Downtown is hot again for retailers

Large retail enterprises are once again interested in urban locations.

That’s the message that commercial real estate managers sent at a forum last week to members of the Boston-area chapter of the National Association of Industrial and Office Parks. I went because I am interested in the retail world. Retail satisfies our needs and enlivens our streets. A good retail sector is critical to good city living.

“I like seeing people walking around,” said Jonathan Shumrak, senior real estate manager at Walgreens, as he explained how his company chooses sites.

City Sports and the Legendary Restaurant Group were also represented. All these companies were investing in up and coming areas. Walgreen’s, for example, famously took over the old Border’s store at the corner of Washington and School streets. Chris Damian, co-owner of such restaurants as Scollay Square on Beacon Street and Papagayo in Charlestown, said they had recently opened a restaurant in booming Somerville. His group is also high on Downtown Crossing and the theatre district where they have three restaurants, including one with the Papagayo brand. Howard Clark, director of construction for City Sports, acted as if he preferred customers who come by foot, taxi or train. He complained that in his Wellesley store’s parking lot he has had to hire dump trucks to remove snow three times this winter so customers could park.

Tourists play a role in where these businesses choose to locate, said the panelists. That’s good news for Boston,

Another commonality that surprised me was the change in these chain stores from one size fits all to accommodating urban spaces. Damian told of one of his restaurants that has no heat delivery system. The dining room sits on top of the building’s boiler and water heater, so it’s plenty warm. The panelists discussed such problems as accepting deliveries in small spaces, but they agreed that those problems can be solved.

The attitudes these men were expressing showed a big change from a few years ago when I invited a Nordstrom’s representative to take a look at downtown Boston. He said his company was not interested in downtown areas, but was concentrating its expansion in suburban malls. I wonder how his plan, smack-dab in the middle of a back-to-the-city movement, is working out, but I didn’t ask.

Interestingly, these guys were not unduly worried about competition from the Internet, nor were they overly dependent on retail electronics. They stressed their dependence on human interaction. City Sports depends on staff members’ expertise on sports innovation to “curate” the goods and help customers find what they might not even know would work better for them. Of course the Internet isn’t going to hurt a restaurant—you can’t dine at Google.

But Walgreens probably won’t install those self-checkout machines that CVS frustrates its customers with, and Damian’s restaurants aren’t going to give diners iPads on which to order their food.

Electronics do play a big role behind the scene though, said Clark.
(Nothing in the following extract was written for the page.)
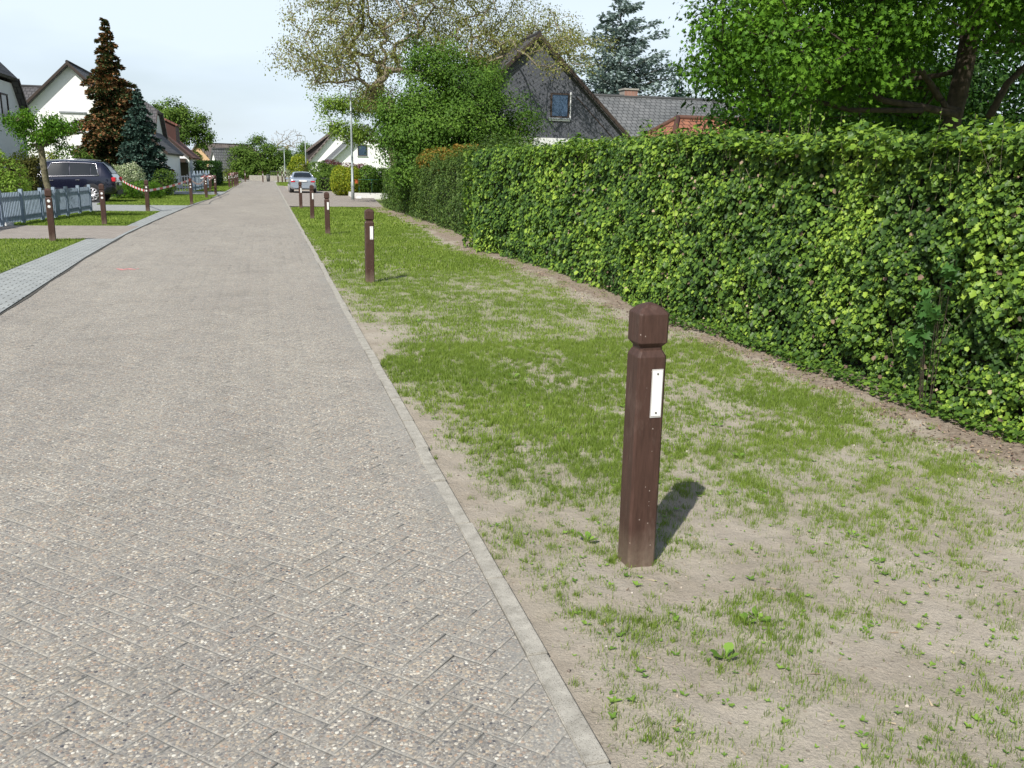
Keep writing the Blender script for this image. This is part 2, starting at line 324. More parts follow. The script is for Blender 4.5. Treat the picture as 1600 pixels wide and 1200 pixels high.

With thin margins, competition from Amazon and bad weather, bricks and mortar stores have to keep track of every transaction. “Retail has to invent all the time,” he said.

These panelists were all running sophisticated operations. Walgreens has more than 8,000 locations, City Sports has 23, and even local restaurateur Damian has six of them. Is there any room left for the mom and pop store, or a small, but wonderful one-off enterprise like Kitchen Witch in JP or Tadpole in the South End?

Yes, says Rosemarie Sansone, the president of the Downtown Boston Business Improvement District. She cites several local business people, especially restaurateurs, that have opened or will open soon, including the Merchant, which will move into the Franklin Street space the London Harness Company once occupied. She believes independent businesses and chains can compliment one another.

It helps if the independent business owns its space as does E. B. Horn. But this little gem of a jewelry shop has been in business since 1839, so it does have an edge.

And it may be unrealistic to think that small shops that do well in neighborhood shopping districts would be able to make it next to a big Walgreens. For one thing, the spaces in the downtown are typically larger than those in the neighborhoods.

For now, those of us who live downtown are happy that retailers have finally figured out that there is good business to be done here. And who knows, maybe London Harness, one of my favorites stores, will return.